YOUR OBJECTIVE
Each line from the top of the listing through the one holding "return r.outputs[0]" should be restated word for word, with nothing added and no pictures.

DATA PROVIDED
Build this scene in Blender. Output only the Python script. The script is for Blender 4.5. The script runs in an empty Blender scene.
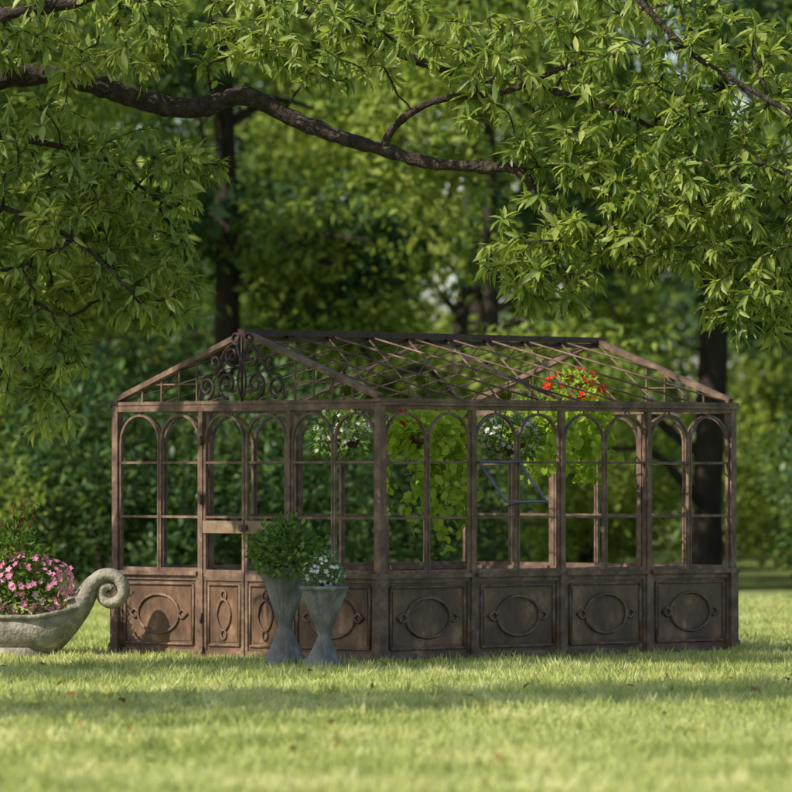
import bpy, math, random
import numpy as np
from mathutils import Vector, Matrix
random.seed(5)
rng = np.random.default_rng(11)
scene = bpy.context.scene
scene.view_settings.view_transform = 'Standard'
scene.view_settings.look = 'None'
scene.view_settings.exposure = 0

# ------------------------------------------------------------------ materials
def new_mat(name):
    m = bpy.data.materials.new(name); m.use_nodes = True
    nt = m.node_tree
    for n in list(nt.nodes): nt.nodes.remove(n)
    out = nt.nodes.new('ShaderNodeOutputMaterial')
    return m, nt, out

def ramp(nt, fac, stops):
    r = nt.nodes.new('ShaderNodeValToRGB')
    el = r.color_ramp.elements
    while len(el) < len(stops): el.new(0.5)
    for e, (p, c) in zip(el, stops):
        e.position = p; e.color = (c[0], c[1], c[2], 1)
    nt.links.new(fac, r.inputs[0])
    return r.outputs[0]

def leaf_mat(name, dark, mid, light, trans=0.4, tboost=1.5, noise=False, gloss=0.0):
    """thin leaf: diffuse + translucent (+ a little sheen)"""
    m, nt, out = new_mat(name)
    at = nt.nodes.new('ShaderNodeAttribute'); at.attribute_name = 'rnd'
    fac = at.outputs['Fac']
    if noise:
        ge = nt.nodes.new('ShaderNodeNewGeometry')
        nz = nt.nodes.new('ShaderNodeTexNoise'); nz.inputs['Scale'].default_value = 0.55
        nz.inputs['Detail'].default_value = 4; nz.inputs['Roughness'].default_value = 0.7
        nt.links.new(ge.outputs['Position'], nz.inputs['Vector'])
        a = nt.nodes.new('ShaderNodeMath'); a.operation = 'MULTIPLY_ADD'
        nt.links.new(fac, a.inputs[0]); a.inputs[1].default_value = 0.5
        b = nt.nodes.new('ShaderNodeMath'); b.operation = 'MULTIPLY_ADD'
        nt.links.new(nz.outputs['Fac'], b.inputs[0]); b.inputs[1].default_value = 1.7; b.inputs[2].default_value = -0.55
        nt.links.new(b.outputs[0], a.inputs[2]); fac = a.outputs[0]
    col = ramp(nt, fac, [(0.05, dark), (0.5, mid), (0.98, light)])
    p = nt.nodes.new('ShaderNodeBsdfDiffuse'); nt.links.new(col, p.inputs['Color'])
    base = p.outputs[0]
    if gloss > 0:
        gl = nt.nodes.new('ShaderNodeBsdfGlossy'); gl.inputs['Roughness'].default_value = 0.4
        gl.inputs['Color'].default_value = (.9,.9,.8,1)
        mg = nt.nodes.new('ShaderNodeMixShader'); mg.inputs[0].default_value = gloss
        nt.links.new(base, mg.inputs[1]); nt.links.new(gl.outputs[0], mg.inputs[2]); base = mg.outputs[0]
    t = nt.nodes.new('ShaderNodeBsdfTranslucent')
    mx = nt.nodes.new('ShaderNodeMix'); mx.data_type = 'RGBA'; mx.blend_type = 'MULTIPLY'
    mx.inputs[0].default_value = 1
    nt.links.new(col, mx.inputs[6]); mx.inputs[7].default_value = (tboost*1.15, tboost*1.1, tboost*0.55, 1)
    nt.links.new(mx.outputs[2], t.inputs['Color'])
    ms = nt.nodes.new('ShaderNodeMixShader'); ms.inputs[0].default_value = trans
    nt.links.new(base, ms.inputs[1]); nt.links.new(t.outputs[0], ms.inputs[2])
    nt.links.new(ms.outputs[0], out.inputs[0])
    return m

def surf_mat(name, stops, scale=6, detail=6, rough=0.7, metal=0.0, bump=0.3, stretch=(1,1,1), bscale=None, spec=0.4, bdist=0.01):
    m, nt, out = new_mat(name)
    tc = nt.nodes.new('ShaderNodeTexCoord')
    mp = nt.nodes.new('ShaderNodeMapping'); mp.inputs['Scale'].default_value = stretch
    nt.links.new(tc.outputs['Object'], mp.inputs[0])
    nz = nt.nodes.new('ShaderNodeTexNoise'); nz.inputs['Scale'].default_value = scale
    nz.inputs['Detail'].default_value = detail; nz.inputs['Roughness'].default_value = 0.65
    nt.links.new(mp.outputs[0], nz.inputs['Vector'])
    col = ramp(nt, nz.outputs['Fac'], stops)
    p = nt.nodes.new('ShaderNodeBsdfPrincipled')
    p.inputs['Roughness'].default_value = rough; p.inputs['Metallic'].default_value = metal
    p.inputs['Specular IOR Level'].default_value = spec
    nt.links.new(col, p.inputs['Base Color'])
    n2 = nt.nodes.new('ShaderNodeTexNoise'); n2.inputs['Scale'].default_value = bscale or scale*4
    n2.inputs['Detail'].default_value = 4
    nt.links.new(mp.outputs[0], n2.inputs['Vector'])
    bp = nt.nodes.new('ShaderNodeBump'); bp.inputs['Strength'].default_value = bump
    bp.inputs['Distance'].default_value = bdist
    nt.links.new(n2.outputs['Fac'], bp.inputs['Height']); nt.links.new(bp.outputs[0], p.inputs['Normal'])
    nt.links.new(p.outputs[0], out.inputs[0])
    return m

M_oak = leaf_mat('oak_leaf', (0.10,0.155,0.035), (0.26,0.34,0.075), (0.50,0.54,0.17), 0.42, 1.5, gloss=.04)
M_bg = leaf_mat('woodland_leaf', (0.08,0.135,0.04), (0.23,0.31,0.065), (0.46,0.50,0.13), 0.4, 1.5)
M_bg2 = leaf_mat('dark_leaf', (0.03,0.07,0.028), (0.075,0.14,0.045), (0.17,0.25,0.075), 0.35, 1.4, gloss=.03)
M_lime = leaf_mat('lime_leaf', (0.20,0.32,0.04), (0.36,0.50,0.07), (0.55,0.66,0.12), 0.42, 1.4)
M_green = leaf_mat('bedding_leaf', (0.06,0.13,0.03), (0.13,0.23,0.05), (0.26,0.37,0.09), 0.35, 1.4, gloss=.04)
M_grey = leaf_mat('silver_leaf', (0.09,0.17,0.07), (0.16,0.25,0.12), (0.27,0.35,0.2), 0.3, 1.2)
M_grass = leaf_mat('grass_blade', (0.18,0.24,0.07), (0.50,0.54,0.19), (0.80,0.76,0.44), 0.36, 1.3, noise=True)
M_white = leaf_mat('white_petal', (0.65,0.65,0.6), (0.78,0.78,0.74), (0.8,0.8,0.8), 0.3, 1.0)
M_pink = leaf_mat('pink_petal', (0.6,0.16,0.30), (0.8,0.32,0.50), (0.85,0.55,0.66), 0.3, 1.0)
M_red = leaf_mat('red_petal', (0.6,0.03,0.012), (0.75,0.05,0.02), (0.8,0.10,0.03), 0.3, 1.0)
M_redstem = leaf_mat('red_foliage', (0.12,0.06,0.02), (0.2,0.10,0.03), (0.26,0.15,0.05), 0.3, 1.0)
M_brownleaf = leaf_mat('fallen_leaf', (0.14,0.07,0.025), (0.28,0.14,0.05), (0.38,0.24,0.09), 0.2, 1.0)
M_bark = surf_mat('bark', [(0.3,(0.03,0.022,0.016)),(0.55,(0.075,0.055,0.042)),(0.75,(0.19,0.155,0.12))], 14, 8, 0.9, 0, 1.0, (1,1,1), 34, 0.2, 0.04)
M_barkbg = surf_mat('bark_dark', [(0.3,(0.03,0.024,0.018)),(0.6,(0.065,0.05,0.038)),(0.8,(0.12,0.10,0.08))], 5, 6, 0.9, 0, 0.8, (1,1,0.3), 14, 0.2, 0.03)
M_rust = surf_mat('rusted_iron', [(0.3,(0.07,0.038,0.024)),(0.5,(0.175,0.104,0.067)),(0.72,(0.36,0.235,0.16))], 7, 8, 0.6, 0.1, 0.5, (1,1,1), 60, 0.5, 0.004)
M_sheet = surf_mat('rusted_sheet', [(0.30,(0.045,0.026,0.017)),(0.44,(0.115,0.064,0.038)),(0.57,(0.20,0.108,0.06)),(0.70,(0.42,0.255,0.15))], 3.6, 11, 0.55, 0.1, 0.5, (1,1,0.7), 40, 0.5, 0.004)
M_dark = surf_mat('dark_iron', [(0.3,(0.04,0.023,0.022)),(0.7,(0.11,0.064,0.058))], 8, 6, 0.55, 0.2, 0.3, (1,1,1), 50, 0.4, 0.004)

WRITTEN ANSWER
Build this scene in Blender. Output only the Python script. The script is for Blender 4.5. The script runs in an empty Blender scene.
import bpy, math, random
import numpy as np
from mathutils import Vector, Matrix
random.seed(5)
rng = np.random.default_rng(11)
scene = bpy.context.scene
scene.view_settings.view_transform = 'Standard'
scene.view_settings.look = 'None'
scene.view_settings.exposure = 0

# ------------------------------------------------------------------ materials
def new_mat(name):
    m = bpy.data.materials.new(name); m.use_nodes = True
    nt = m.node_tree
    for n in list(nt.nodes): nt.nodes.remove(n)
    out = nt.nodes.new('ShaderNodeOutputMaterial')
    return m, nt, out

def ramp(nt, fac, stops):
    r = nt.nodes.new('ShaderNodeValToRGB')
    el = r.color_ramp.elements
    while len(el) < len(stops): el.new(0.5)
    for e, (p, c) in zip(el, stops):
        e.position = p; e.color = (c[0], c[1], c[2], 1)
    nt.links.new(fac, r.inputs[0])
    return r.outputs[0]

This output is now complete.